--- TASK TO CARRY OUT ---
All the data should be repeated exactly. Any image in it is left out.

--- PROVIDED MATERIAL ---

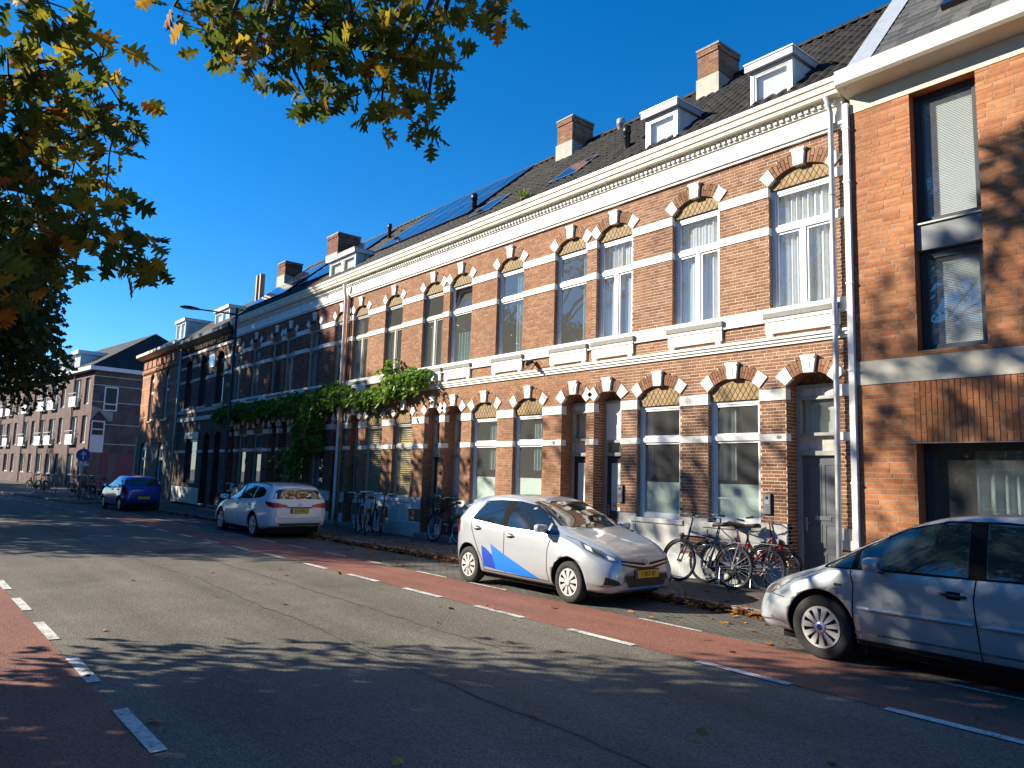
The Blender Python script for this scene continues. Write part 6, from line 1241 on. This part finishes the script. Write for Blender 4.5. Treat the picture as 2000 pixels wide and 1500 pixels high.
def limb(b, p, q, r0, r1, n=6, wob=.12):
    p, q = Vector(p), Vector(q); L_ = (q-p).length; pts = []
    for i in range(n+1): t = i/n; k = wob*L_*.12*(1 if 0 < i < n else 0); pts.append(p.lerp(q, t)+Vector((rng.uniform(-k, k), rng.uniform(-k, k), rng.uniform(-k, k)+L_*.05*math.sin(t*PI))))
    b.tube(pts, [r0+(r1-r0)*i/n for i in range(n+1)], 8); return pts
def tree(label, x, y, zb, zt, rad, n, size, kind, m, keep, clumps=60, trunk_r=.22, prof=None, extra=()):
    """trunk and limbs, and leaves gathered in clumps through the crown's volume; keep(P) says which leaves grow"""
    T = thing('oak_tree', label, 'tree', (x, y, 0), group='oak trees along the near side of the road'); b = MB(); zc = (zb+zt)/2
    b.tube([(0, 0, -.05), (0, 0, .25), (.03, .02, 1.5), (.0, .05, zb+.6), (.1, 0, zc), (.0, 0, zt-1.2)], [trunk_r*1.5, trunk_r*1.1, trunk_r, trunk_r*.85, trunk_r*.5, .03], 12)
    cs = []
    for i in range(clumps):
        a = rng.uniform(0, 2*PI); h = rng.random(); u = h*2-1; rr = (math.sqrt(max(1-u*u, 0))*(.95-.25*h) if prof is None else float(np.interp(h, *prof)))*rad*rng.uniform(.2, 1)**.55; c = (rr*math.cos(a), rr*math.sin(a), zb+(zt-zb)*h); cs.append(c)
    br = MB(); cs += [(ex-x, ey-y, ez) for ex, ey, ez in extra]
    cs = [c for c in cs if keep(np.array([[c[0]+x, c[1]+y, c[2]]]))[0]]
    for c in cs: 
        z0_ = max(zb*.8, c[2]-rng.uniform(1.0, 2.5)); limb(br, (0, 0, min(z0_, zt-1.5)), c, .07, .015)
    b.build('trunk', 'bark', T, smooth=True); 
    if cs: br.build('limbs', 'bark', T, smooth=True)
    P = []; per = max(int(n/max(len(cs), 1)), 1)
    for c in cs:
        s = rng.uniform(.75, 1.25)*rad*.26; q = NR.normal(size=(per, 3)); q /= np.linalg.norm(q, axis=1)[:, None]; P.append(np.array(c)+q*(NR.random((per, 1))**.45)*np.array([s, s, s*.72]))
    P = np.concatenate(P); k = keep(P+np.array([x, y, 0])); P = P[k]; D = NR.normal(size=P.shape)*.6+np.array([0, 0, -.55])+P*np.array([.10, .10, 0])
    scatter('crown', kind, P, D, NR.uniform(.75, 1.25, len(P))*size, np.clip(NR.normal(.42, .24, len(P)), 0, 1), m, T); return T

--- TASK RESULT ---
The Blender Python script for this scene continues. Write part 6, from line 1241 on. This part finishes the script. Write for Blender 4.5. Treat the picture as 2000 pixels wide and 1500 pixels high.
def limb(b, p, q, r0, r1, n=6, wob=.12):
    p, q = Vector(p), Vector(q); L_ = (q-p).length; pts = []
    for i in range(n+1): t = i/n; k = wob*L_*.12*(1 if 0 < i < n else 0); pts.append(p.lerp(q, t)+Vector((rng.uniform(-k, k), rng.uniform(-k, k), rng.uniform(-k, k)+L_*.05*math.sin(t*PI))))
    b.tube(pts, [r0+(r1-r0)*i/n for i in range(n+1)], 8); return pts
def tree(label, x, y, zb, zt, rad, n, size, kind, m, keep, clumps=60, trunk_r=.22, prof=None, extra=()):
    """trunk and limbs, and leaves gathered in clumps through the crown's volume; keep(P) says which leaves grow"""
    T = thing('oak_tree', label, 'tree', (x, y, 0), group='oak trees along the near side of the road'); b = MB(); zc = (zb+zt)/2
    b.tube([(0, 0, -.05), (0, 0, .25), (.03, .02, 1.5), (.0, .05, zb+.6), (.1, 0, zc), (.0, 0, zt-1.2)], [trunk_r*1.5, trunk_r*1.1, trunk_r, trunk_r*.85, trunk_r*.5, .03], 12)
    cs = []
    for i in range(clumps):
        a = rng.uniform(0, 2*PI); h = rng.random(); u = h*2-1; rr = (math.sqrt(max(1-u*u, 0))*(.95-.25*h) if prof is None else float(np.interp(h, *prof)))*rad*rng.uniform(.2, 1)**.55; c = (rr*math.cos(a), rr*math.sin(a), zb+(zt-zb)*h); cs.append(c)
    br = MB(); cs += [(ex-x, ey-y, ez) for ex, ey, ez in extra]
    cs = [c for c in cs if keep(np.array([[c[0]+x, c[1]+y, c[2]]]))[0]]
    for c in cs: 
        z0_ = max(zb*.8, c[2]-rng.uniform(1.0, 2.5)); limb(br, (0, 0, min(z0_, zt-1.5)), c, .07, .015)
    b.build('trunk', 'bark', T, smooth=True); 
    if cs: br.build('limbs', 'bark', T, smooth=True)
    P = []; per = max(int(n/max(len(cs), 1)), 1)
    for c in cs:
        s = rng.uniform(.75, 1.25)*rad*.26; q = NR.normal(size=(per, 3)); q /= np.linalg.norm(q, axis=1)[:, None]; P.append(np.array(c)+q*(NR.random((per, 1))**.45)*np.array([s, s, s*.72]))
    P = np.concatenate(P); k = keep(P+np.array([x, y, 0])); P = P[k]; D = NR.normal(size=P.shape)*.6+np.array([0, 0, -.55])+P*np.array([.10, .10, 0])
    scatter('crown', kind, P, D, NR.uniform(.75, 1.25, len(P))*size, np.clip(NR.normal(.42, .24, len(P)), 0, 1), m, T); return T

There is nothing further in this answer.